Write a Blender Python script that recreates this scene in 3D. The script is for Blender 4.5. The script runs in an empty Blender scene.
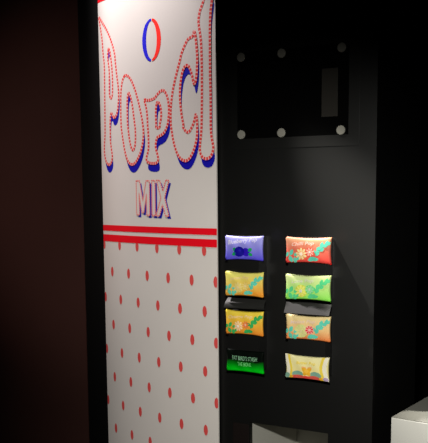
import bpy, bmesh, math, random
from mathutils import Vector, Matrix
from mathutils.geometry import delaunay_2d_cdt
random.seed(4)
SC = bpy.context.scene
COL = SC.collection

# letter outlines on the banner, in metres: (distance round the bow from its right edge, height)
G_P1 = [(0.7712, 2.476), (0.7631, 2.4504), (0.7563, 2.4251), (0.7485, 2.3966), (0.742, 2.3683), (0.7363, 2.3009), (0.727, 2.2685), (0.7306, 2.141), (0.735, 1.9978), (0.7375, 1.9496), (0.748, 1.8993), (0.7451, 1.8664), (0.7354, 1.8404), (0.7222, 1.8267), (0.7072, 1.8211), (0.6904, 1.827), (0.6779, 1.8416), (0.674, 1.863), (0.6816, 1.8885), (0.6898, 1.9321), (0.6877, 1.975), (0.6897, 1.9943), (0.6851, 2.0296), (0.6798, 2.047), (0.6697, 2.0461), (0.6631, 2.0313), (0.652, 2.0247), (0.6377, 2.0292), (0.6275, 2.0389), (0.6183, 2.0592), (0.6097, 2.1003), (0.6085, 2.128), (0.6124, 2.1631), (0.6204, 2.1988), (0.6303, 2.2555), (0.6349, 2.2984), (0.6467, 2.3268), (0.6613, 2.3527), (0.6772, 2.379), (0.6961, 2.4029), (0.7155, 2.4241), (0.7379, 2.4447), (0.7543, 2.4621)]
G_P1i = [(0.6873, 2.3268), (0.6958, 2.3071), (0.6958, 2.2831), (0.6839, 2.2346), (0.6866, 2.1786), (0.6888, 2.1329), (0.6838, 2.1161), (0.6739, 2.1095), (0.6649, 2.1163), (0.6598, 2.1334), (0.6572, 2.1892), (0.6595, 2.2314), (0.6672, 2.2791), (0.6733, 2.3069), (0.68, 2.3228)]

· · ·

• Exercise instructions: Omit the pictures and output all of the other material exactly.

• Written solution:
Write a Blender Python script that recreates this scene in 3D. The script is for Blender 4.5. The script runs in an empty Blender scene.
import bpy, bmesh, math, random
from mathutils import Vector, Matrix
from mathutils.geometry import delaunay_2d_cdt
random.seed(4)
SC = bpy.context.scene
COL = SC.collection

# letter outlines on the banner, in metres: (distance round the bow from its right edge, height)
G_P1 = [(0.7712, 2.476), (0.7631, 2.4504), (0.7563, 2.4251), (0.7485, 2.3966), (0.742, 2.3683), (0.7363, 2.3009), (0.727, 2.2685), (0.7306, 2.141), (0.735, 1.9978), (0.7375, 1.9496), (0.748, 1.8993), (0.7451, 1.8664), (0.7354, 1.8404), (0.7222, 1.8267), (0.7072, 1.8211), (0.6904, 1.827), (0.6779, 1.8416), (0.674, 1.863), (0.6816, 1.8885), (0.6898, 1.9321), (0.6877, 1.975), (0.6897, 1.9943), (0.6851, 2.0296), (0.6798, 2.047), (0.6697, 2.0461), (0.6631, 2.0313), (0.652, 2.0247), (0.6377, 2.0292), (0.6275, 2.0389), (0.6183, 2.0592), (0.6097, 2.1003), (0.6085, 2.128), (0.6124, 2.1631), (0.6204, 2.1988), (0.6303, 2.2555), (0.6349, 2.2984), (0.6467, 2.3268), (0.6613, 2.3527), (0.6772, 2.379), (0.6961, 2.4029), (0.7155, 2.4241), (0.7379, 2.4447), (0.7543, 2.4621)]
G_P1i = [(0.6873, 2.3268), (0.6958, 2.3071), (0.6958, 2.2831), (0.6839, 2.2346), (0.6866, 2.1786), (0.6888, 2.1329), (0.6838, 2.1161), (0.6739, 2.1095), (0.6649, 2.1163), (0.6598, 2.1334), (0.6572, 2.1892), (0.6595, 2.2314), (0.6672, 2.2791), (0.6733, 2.3069), (0.68, 2.3228)]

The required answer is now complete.